Source: CityLab

Transportation is another hurdle, especially in Texas, where the nearest ID office for people in rural areas can be up to 170 miles away. As Harvey tears up infrastructure and floods major highways, it will be even harder for residents to make their way along necessary routes. “Many of the counties [in Texas] don’t have places you can go and get a driver’s license or a state ID, and in order to get that you had to have a birth certificate or social security card,” says Deuel Ross, an Assistant Council at the NAACP Legal Defense Fund. “It was already very difficult to get those. Given the strain on the state right now, it’s only going to be more difficult.”

The law’s critics argue that it was baseless to begin with. “In Texas, there was never strong evidence [that] there was a problem that needed to be addressed by [S.B. 5],” says Pérez. No evidence has been found of mass voter impersonation. Senators from both political parties, as well as law enforcement officials, have refuted claims of voter fraud. Pérez believes that having focused on voter ID laws instead of passing infrastructure legislation and shoring up rescue services will not reflect well on Texan politicians. “When you have tragedies like [Harvey], it puts in voters’ mouths a bad taste for the tomfoolery of legislators.”

Although the Texas Department of Public Safety announced that it will offer no-cost replacement driver’s licenses and ID cards for those who live in counties that have received a disaster declaration, residents would still need to visit an office in-person. And Gary Bledsoe is skeptical of how this will be enforced.
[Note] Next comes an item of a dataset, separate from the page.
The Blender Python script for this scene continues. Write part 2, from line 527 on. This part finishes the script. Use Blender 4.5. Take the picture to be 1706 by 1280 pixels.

Bledsoe has found that minority voters often face discriminatory hurdles, and worries that black and Latino residents may not find it easy to obtain replacements.

Furthermore, in the storm’s wake, replacing forms of ID “is not the main thing people are worried about right now,” says Ross. “As the [midterm] election approaches in 2018 people may start to think about it, but may not have the months it takes in order to obtain the documentation.”

Though New Orleans’s municipal elections were severely disrupted after Hurricane Katrina—the city’s voting infrastructure was decimated by the hurricane—the state didn’t have to contend with the fallout from voting ID laws. Louisiana’s ID requirements are considered “non-strict.” Nearly anything issued with both a photo and some identifying information qualifies, and voters can simply sign an affidavit if they do not have an ID. Without a strict law, “you don’t have to add an accommodation for dealing with it in the face of a natural disaster,” says Pérez.

Ross, who has worked with families trying to rebuild their lives in the face of fire and flooding, is concerned by how the current political climate and escalating weather events could work in tandem to harm poor communities of color.  “Communities affected the most are cities in the south, which are often poorer, more rural, [and predominantly] African American,” he says. “Given that this is now the second major storm here in the U.S. in the last 10 or so years, I’m very worried that this kind of thing could continue to happen, and continue to impact the communities most vulnerable and unable to deal with the burden of having everything in their lives destroyed.”